Exercise prompt
Copy exactly the lines that run from the top of the listing to the line containing "b = MB(); b.box(.05, .5, 87.8, 88.2, .05, .75);", both ends included, and omit the pictures.
═════ Provided data
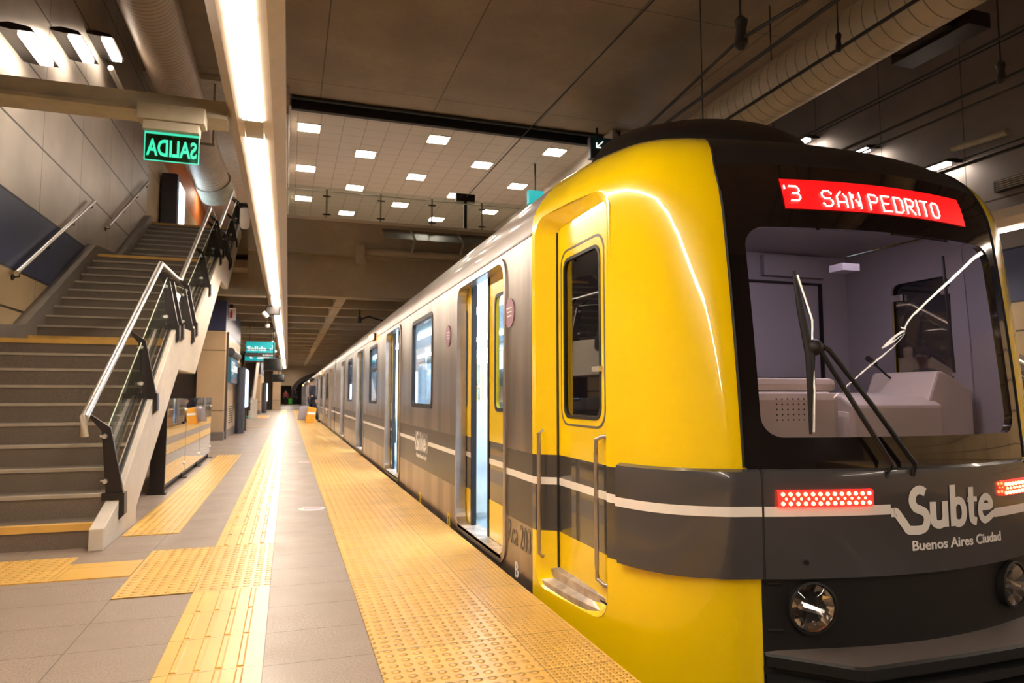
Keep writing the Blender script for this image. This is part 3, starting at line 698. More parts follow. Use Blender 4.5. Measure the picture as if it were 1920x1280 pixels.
b = MB(); b.tube([(-1.55, 33.99, 3.0), (-1.72, 33.99, 2.84)], .013, 6); b.tube([(-1.72, 33.99, 2.95), (-1.72, 33.99, 2.84), (-1.6, 33.99, 2.84)], .013, 6); b.build('arrow', 'sign_white', t)
for x in (-1.8, -.8):
    b = MB(); b.tube([(x, 34.05, 3.05), (x, 34.05, 4.26)], .012, 6); b.build('hanger', 'post', t)
for i, (x, y, z, s, lab) in enumerate(((-.49, 24.0, 2.12, 1, 'nearer dark information monitor hanging under the light trough'), (-.5, 38, 2.02, 1.0, 'farther dark information monitor hanging under the light trough'))):
    t = thing('information_monitor', lab, 'monitor', (x, y, z), 'monitors under the light trough')
    b = MB(); b.box(x - .31, x + .31, y, y + .14, z - .21, z + .21); b.build('casing', 'black', t, bevel=.01)
    b = MB(); b.box(x - .28, x + .28, y - .006, y, z - .18, z + .18); b.build('display', 'black_gloss', t)
    b = MB(); b.tube([(x, y + .07, z + .2), (x, y + .07, 3.36)], .02, 8); b.build('hanger', 'post', t)
t = thing('security_camera', 'white dome camera and speaker box under the light trough', 'camera', (-.4, 17, 3.1))
b = MB(); b.box(-.56, -.22, 16.9, 17.0, 2.97, 3.20); b.build('speaker_box', 'post', t, bevel=.03)
b = MB(); b.tube([(-.60, 16.9, 3.03), (-.50, 16.9, 2.92)], .05, 12); b.build('housing', 'white', t, True)
for i, y in enumerate((21, 27.5, 33)):
    b = MB(); b.ball((-.62, y, 3.12), .07); b.tube([(-.62, y, 3.16), (-.62, y, 3.38), (-.50, y, 3.38)], .012, 6); o = b.build('dome_camera', 'white', None, True)
    tag(o, ('nearest', 'middle', 'farthest')[i] + ' small white dome hanging left of the light trough', 'camera', 'domes by the light trough')
t = thing('waste_rack', 'distant green bins at the far end of the platform', 'bin', (.3, 88, 0))
b = MB(); b.box(.05, .5, 87.8, 88.2, .05, .75); b.build('bin', 'greencloth', t, bevel=.05)

t = thing('tunnel_fill', 'small distant fill tube added over the dark end of the platform', 'light', (0, 72, 3.9))  # added fill so the far end beyond the arch is not black
b = MB(); b.box(-.2, 0, 66, 90, 3.9, 4.0); b.build('trough', 'trough', t)
b = MB(); b.box(-.17, -.03, 66.1, 89.9, 3.88, 3.9); b.build('lamp_cover', 'panel', t)
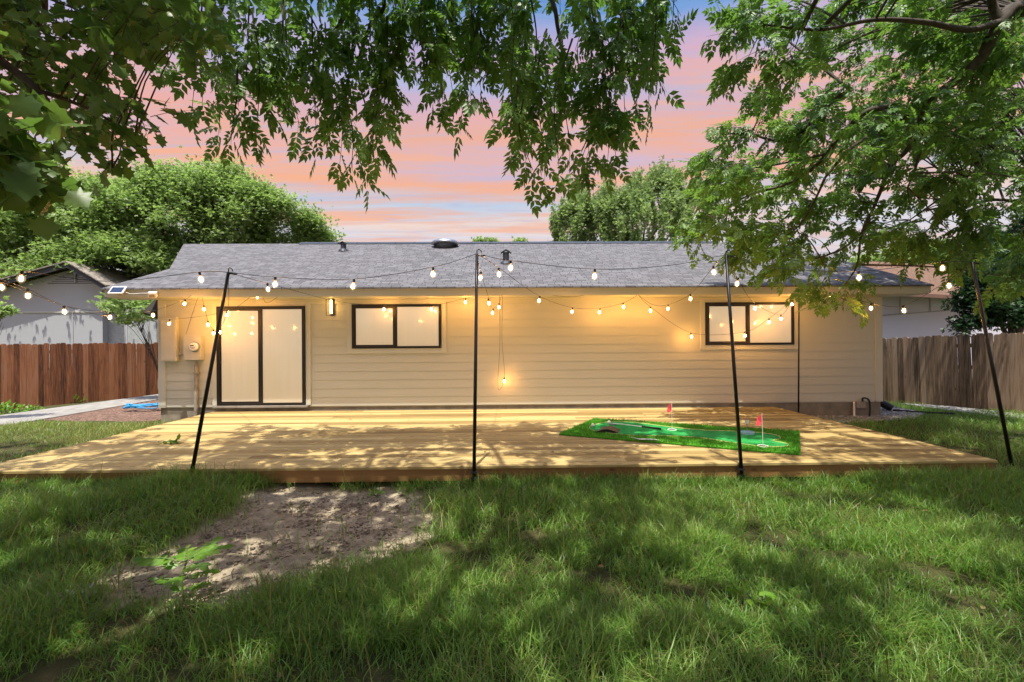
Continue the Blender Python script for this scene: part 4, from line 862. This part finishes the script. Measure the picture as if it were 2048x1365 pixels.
# --- trees beyond the houses
def far_tree(name, label, base, blobs, mt, nclump, nleaf, crad, scl=1.0, tones=.5, flat=.5, upright=0, R0=.22):
    """blobs: (centre, radii) ellipsoids of one crown"""
    t = thing(name, label, 'tree', base); mb = MB(); base = Vector(base); vol = np.array([b[1][0]*b[1][1]*b[1][2] for b in blobs]); share = vol**.75/np.sum(vol**.75); CC = []
    for (c, r), s_ in zip(blobs, share):
        k = max(6, int(nclump*s_)); d = rnd_dir(k, .25); rr = RNG.uniform(.35, 1.0, (k, 1))**.45; CC.append(np.array(c)+d*rr*np.array(r))
    CC = np.concatenate(CC); top = np.mean(CC, 0)
    tp = spline([base, base.lerp(Vector(top), .35)+Vector((.1, 0, 0)), base.lerp(Vector(top), .75)], 5); 
    mb.tube(tp, list(np.linspace(R0, R0*.45, len(tp))), 8)
    lps = [tuple(p) for p in tp[5:]]
    for c in CC[:: max(1, len(CC)//16)]:
        a = tp[random.randint(4, len(tp)-1)]; e = a.lerp(Vector(c), .8); s2 = spline([a, a.lerp(e, .5)+Vector((0, 0, .15)), e], 5); mb.tube(s2, [.41*R0*(1-.8*i/(len(s2)-1)) for i in range(len(s2))], 5, cap=False); lps += [tuple(p) for p in s2]
    attach(mb, CC, np.array(lps), min(.04, R0*.2), .05)
    per = nleaf//len(CC); off = norm(RNG.normal(size=(len(CC)*per, 3)))*(RNG.random((len(CC)*per, 1))**.5)*crad*RNG.uniform(.6, 1.3, (len(CC)*per, 1))*np.where(RNG.random((len(CC)*per, 1)) < .1, 1.6, 1); off[:, 2] *= flat
    if upright: off[:, 2] = off[:, 2]/flat*1.6; off[:, :2] *= .55
    P = np.repeat(CC, per, 0)+off
    D = norm(off+RNG.normal(0, .5*crad, off.shape)+np.array([0, 0, upright*.5*crad])); Nn = RNG.normal(0, .55, P.shape)+np.array([0, 0, .9])
    tn = np.clip(tones+.55*(np.repeat(RNG.random(len(CC)), per)-.5)+RNG.normal(0, .15, len(P)), 0, 1)
    c, f, tn = scatter(SPR[0], SPR[1], P, D, Nn, RNG.uniform(.7, 1.3, len(P))*scl, tn)
    mb.build('trunk', M['bark'], t, smooth=True); link('crown', npmesh('crown', c, f, tn, origin(t)), mt, t); return t
def blob(u, v, Y, ru, rv, ry=None):
    p = at(u, v, Y); return (tuple(p), (ru/F*Y, (ry or ru*.6)/F*Y, rv/F*Y))
g = at(440, 690, 22); 
far_tree('elm_tree', 'wide bright green elm crown behind the roof and neighbour gable at left', (g.x, 22, -.4), [blob(330, 462, 22, 190, 100), blob(470, 424, 22, 90, 68), blob(170, 470, 22, 170, 70), blob(70, 520, 22, 120, 60), blob(560, 450, 23, 60, 50), blob(300, 388, 21, 80, 40), blob(250, 540, 21, 150, 60), blob(600, 470, 24, 40, 30), blob(420, 520, 23, 120, 50), blob(420, 377, 22, 90, 34), blob(510, 397, 22, 50, 40), blob(90, 450, 21, 110, 70), blob(455, 352, 22, 26, 16), blob(390, 350, 22, 24, 18), blob(548, 402, 22, 24, 20), blob(612, 440, 23, 20, 18), blob(642, 474, 24, 18, 14), blob(320, 354, 21, 30, 18), blob(200, 415, 22, 100, 50), blob(40, 540, 20, 80, 36)], M['elm'], 500, 125000, .78, .85, .5, .6)
g = at(60, 690, 26)
far_tree('elm_tree', 'taller loose tree behind the left elm near the frame edge', (g.x, 27, -.4), [blob(60, 370, 27, 70, 70), blob(20, 440, 27, 90, 60), blob(110, 400, 27, 60, 50)], M['elm_far'], 70, 9000, .8, 1.3)
g = at(1270, 690, 27)
far_tree('pecan_tree', 'feathery upright tree rising behind the right half of the roof', (g.x, 27, -.4), [blob(1270, 450, 27, 130, 60), blob(1150, 450, 27, 55, 55), blob(1330, 400, 27, 45, 50), blob(1220, 410, 27, 70, 38), blob(1390, 430, 27, 50, 50), blob(1140, 420, 27, 24, 28), blob(1322, 368, 27, 20, 32), blob(1280, 385, 27, 18, 24), blob(1400, 400, 27, 18, 24)], M['elm_far'], 190, 46000, .5, .9, .5, .8, 1)
p = at(1330, 400, 27)
for (u, ru, lab) in ((962, 9, 'tiny round treetop peeking over the ridge by the mushroom vent'), (985, 14, 'small treetop over the ridge just left of the middle pole top'), (1040, 9, 'tiny treetop over the ridge right of the black vent pipe')):
    g = at(u, 600, 45); far_tree('distant_tree', lab, (g.x, 45, -.5), [blob(u, 490, 45, ru, 12)], M['elm_far'], 12, 500, .5, 1.6)
g = at(1830, 690, 20)
far_tree('elm_tree', 'pale green tree behind the brown roof at right', (g.x+1, 24, -.4), [blob(1850, 515, 24, 90, 26), blob(1960, 520, 24, 80, 40), blob(1760, 520, 25, 50, 14)], M['elm'], 80, 9000, .6, 1.1)
g = at(2000, 690, 12.6)
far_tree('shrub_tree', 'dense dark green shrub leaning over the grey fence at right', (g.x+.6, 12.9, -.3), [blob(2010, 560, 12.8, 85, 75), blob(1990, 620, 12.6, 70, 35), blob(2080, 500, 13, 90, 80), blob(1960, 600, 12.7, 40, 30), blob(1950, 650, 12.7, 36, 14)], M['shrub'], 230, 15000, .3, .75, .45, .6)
g = at(352, 690, 15)
far_tree('young_tree', 'low pale leafed tree between the left eave and the red fence', (g.x, 14.6, -.3), [blob(262, 612, 14, 48, 24), blob(230, 606, 14, 26, 14), blob(300, 625, 14, 20, 18), blob(255, 640, 14, 16, 8)], M['elm'], 60, 1100, .3, .75, .65, .5, 0, .022)
g = at(-20, 690, 10.5)
far_tree('shrub_tree', 'small leafy branch of a bush at the far left frame edge', (g.x-.3, 10.5, -.2), [blob(-8, 626, 10.5, 26, 20), blob(-30, 640, 10.5, 30, 24)], M['elm'], 20, 380, .18, .7, .5, .5, 0, .03)
# ------------------------------------------------------------------ grass
def blades(x, y, h, w_, bend, tone_, zb=None):
    n_ = len(x); z0 = gz(x, y)-.01 if zb is None else zb; ph = RNG.uniform(0, 2*math.pi, n_); dx, dy = np.cos(ph), np.sin(ph)
    tw = ph+math.pi/2+RNG.normal(0, .5, n_); sx_, sy_ = np.cos(tw), np.sin(tw); lv = []
    for t, wf in ((0, .8), (.35, 1), (.7, .7), (1, 0)):
        r = h*bend*t*t*.9; zz_ = z0+h*(t-.38*bend*t*t); cxx, cyy = x+dx*r, y+dy*r
        if wf > 0:
            lv.append(np.c_[cxx-sx_*w_*wf/2, cyy-sy_*w_*wf/2, zz_]); lv.append(np.c_[cxx+sx_*w_*wf/2, cyy+sy_*w_*wf/2, zz_])
        else: lv.append(np.c_[cxx, cyy, zz_])
    co = np.stack(lv, 1).reshape(-1, 3); k = (np.arange(n_)*7)[:, None]
    q = np.concatenate([k+np.array([[0, 1, 3]]), k+np.array([[0, 3, 2]]), k+np.array([[2, 3, 5]]), k+np.array([[2, 5, 4]]), k+np.array([[4, 5, 6]])], 0)
    return co, q, np.repeat(tone_, 7)
HOUSE_BED = [tuple(atz(u, v, -.05))[:2] for u, v in ((20, 836), (330, 790), (345, 832), (300, 852), (180, 848))]
PATH = [tuple(atz(u, v, -.1))[:2] for u, v in ((-150, 854), (110, 817), (330, 788), (330, 801), (180, 828), (20, 856), (-100, 884))]
GRAV = [tuple(atz(u, v, 0))[:2] for u, v in ((1585, 832), (1580, 808), (1778, 810), (1845, 826), (1820, 838), (1690, 849))]
def grassy(x, y, thin=True):
    k = ~((x > DX0-.02) & (x < DX1+.02) & (y > DY0+.03))
    k &= ~((y > WY-.02) & (x > HX0-.15) & (x < HX1+.1))
    for pgl in (HOUSE_BED, PATH, GRAV): k &= ~inpoly(x, y, pgl)
    return k
def field(n_, xr, yr):
    x = RNG.uniform(*xr, n_); y = RNG.uniform(*yr, n_); k = grassy(x, y); x, y = x[k], y[k]
    u, v, w = proj(np.c_[x, y, np.zeros(len(x))]); k = (u > -260) & (u < 2310) & (v < 1560); return x[k], y[k]
parts = []; dry = []
def sow(n_, xr, yr, hm, wd, dryf=.15, thr=.32, sc=1.4, bendm=.75):
    x, y = field(n_, xr, yr); p2 = np.c_[x, y]
    dirt = dirtmask(x+RNG.normal(0, .1, len(x)), y+RNG.normal(0, .06, len(x))); nz = vnoise(p2, sc); nz2 = vnoise(p2+50, 4.5)
    k = (~dirt | (RNG.random(len(x)) < .012)) & (nz*.6+nz2*.4+RNG.uniform(-.15, .15, len(x)) > thr)
    u, v, w = proj(np.c_[x, y, np.zeros(len(x))])
    bare = np.zeros(len(x), bool)   # thin spots in the lawn
    for a, b, ru, rv in ((200, 1300, 190, 45), (430, 1270, 90, 30), (1980, 1320, 130, 50), (1400, 1135, 60, 22), (1900, 1250, 110, 26)): bare |= ((u-a)/ru)**2+((v-b)/rv)**2 < 1
    k &= ~bare | (RNG.random(len(x)) < .92)
    x, y = x[k], y[k]; nz = nz[k]; u = u[k]; v = v[k]
    h = hm*(.45+.9*nz)*RNG.uniform(.55, 1.25, len(x)); tn = np.clip(.12+.5*nz+RNG.normal(0, .24, len(x)), 0, 1); dr = RNG.random(len(x)) < dryf
    for lst, kk in ((parts, ~dr), (dry, dr)):
        lst.append(blades(x[kk], y[kk], h[kk]*(1 if lst is parts else 1.05), RNG.uniform(.7, 1.3, kk.sum())*wd, np.clip(RNG.normal(bendm, .3, kk.sum()), .1, 1.35), tn[kk]))
sow(24000, (-3.5, 3.8), (1.5, 2.6), .18, .005); sow(76000, (-5.2, 5.4), (2.4, 3.6), .18, .0056); sow(95000, (-7.2, 8.0), (3.5, DY0+.03), .19, .0062)
sow(2600, (-6, 7), (1.8, DY0), .30, .0055, .5, .5, 2.3, .6)
sow(9000, (DX0-.6, DX1+.3), (DY0-.22, DY0+.02), .25, .005, .15, .3)                # tufts against the deck
sow(52000, (-15, DX0), (4.6, 11.8), .13, .006, .62, .3)                             # drier lawn left of the deck
sow(42000, (DX1, 13), (4.6, 12.6), .17, .006, .14, .3)
c, f, tn = merge(parts); tag(link('lawn_grass', npmesh('lawn_grass', c, f, tn), M['grass']), 'long green unmown grass in front of the deck', 'grass', kind='stuff'); print('grass tris', len(f))
c, f, tn = merge(dry); tag(link('dry_grass', npmesh('dry_grass', c, f, tn), M['grass_dry']), 'dry straw coloured grass blades among the lawn', 'grass', kind='stuff')
# pebbles and clods on the bare soil and gravel bed
ico_v = np.array([[0, 0, 1], [.9, 0, .2], [.25, .85, .25], [-.75, .5, .2], [-.7, -.55, .25], [.3, -.85, .2], [0, 0, -.5]]); ico_f = np.array([[0, 1, 2], [0, 2, 3], [0, 3, 4], [0, 4, 5], [0, 5, 1], [6, 2, 1], [6, 3, 2], [6, 4, 3], [6, 5, 4], [6, 1, 5]])
def pebbles(name, label, poly, n_, smin, smax, mt, z0=None):
    xs = [p[0] for p in poly]; ys = [p[1] for p in poly]; x = RNG.uniform(min(xs), max(xs), n_); y = RNG.uniform(min(ys), max(ys), n_); k = inpoly(x, y, poly); x, y = x[k], y[k]
    s_ = smin+(smax-smin)*RNG.random(len(x))**5; z = (gz(x, y)-.035 if z0 is None else np.full(len(x), z0))
    c, f, tn = scatter(ico_v*np.array([1, .8, .55]), ico_f, np.c_[x, y, z], np.c_[RNG.normal(size=(len(x), 2)), RNG.normal(0, .2, len(x))], np.c_[RNG.normal(0, .3, (len(x), 2)), np.ones(len(x))], s_, RNG.random(len(x)))
    tag(link(name, npmesh(name, c, f, tn), mt), label, 'gravel', kind='stuff')
m, nt, out = mat('pebble'); princ(nt, out, nt.ramp(tone(nt), [(0, (.13, .1, .07)), (.6, (.26, .205, .145)), (1, (.42, .36, .27))]), .9); M['pebble'] = m
m, nt, out = mat('grey_pebble'); princ(nt, out, nt.ramp(tone(nt), [(0, (.12, .11, .1)), (.6, (.34, .32, .3)), (1, (.6, .57, .52))]), .9); M['gpebble'] = m
pebbles('soil_clods', 'small clods and stones on the bare dirt patch', [tuple(p)[:2] for p in DIRT], 14000, .003, .026, M['pebble'])
pebbles('gravel_stones', 'pale gravel stones beside the right wall foot', GRAV, 3500, .012, .04, M['gpebble'], .012)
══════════
Response to this task
Keep writing the Blender script for this image. This is part 3, starting at line 698. More parts follow. Use Blender 4.5. Measure the picture as if it were 1920x1280 pixels.
b = MB(); b.tube([(-1.55, 33.99, 3.0), (-1.72, 33.99, 2.84)], .013, 6); b.tube([(-1.72, 33.99, 2.95), (-1.72, 33.99, 2.84), (-1.6, 33.99, 2.84)], .013, 6); b.build('arrow', 'sign_white', t)
for x in (-1.8, -.8):
    b = MB(); b.tube([(x, 34.05, 3.05), (x, 34.05, 4.26)], .012, 6); b.build('hanger', 'post', t)
for i, (x, y, z, s, lab) in enumerate(((-.49, 24.0, 2.12, 1, 'nearer dark information monitor hanging under the light trough'), (-.5, 38, 2.02, 1.0, 'farther dark information monitor hanging under the light trough'))):
    t = thing('information_monitor', lab, 'monitor', (x, y, z), 'monitors under the light trough')
    b = MB(); b.box(x - .31, x + .31, y, y + .14, z - .21, z + .21); b.build('casing', 'black', t, bevel=.01)
    b = MB(); b.box(x - .28, x + .28, y - .006, y, z - .18, z + .18); b.build('display', 'black_gloss', t)
    b = MB(); b.tube([(x, y + .07, z + .2), (x, y + .07, 3.36)], .02, 8); b.build('hanger', 'post', t)
t = thing('security_camera', 'white dome camera and speaker box under the light trough', 'camera', (-.4, 17, 3.1))
b = MB(); b.box(-.56, -.22, 16.9, 17.0, 2.97, 3.20); b.build('speaker_box', 'post', t, bevel=.03)
b = MB(); b.tube([(-.60, 16.9, 3.03), (-.50, 16.9, 2.92)], .05, 12); b.build('housing', 'white', t, True)
for i, y in enumerate((21, 27.5, 33)):
    b = MB(); b.ball((-.62, y, 3.12), .07); b.tube([(-.62, y, 3.16), (-.62, y, 3.38), (-.50, y, 3.38)], .012, 6); o = b.build('dome_camera', 'white', None, True)
    tag(o, ('nearest', 'middle', 'farthest')[i] + ' small white dome hanging left of the light trough', 'camera', 'domes by the light trough')
t = thing('waste_rack', 'distant green bins at the far end of the platform', 'bin', (.3, 88, 0))
b = MB(); b.box(.05, .5, 87.8, 88.2, .05, .75); b.build('bin', 'greencloth', t, bevel=.05)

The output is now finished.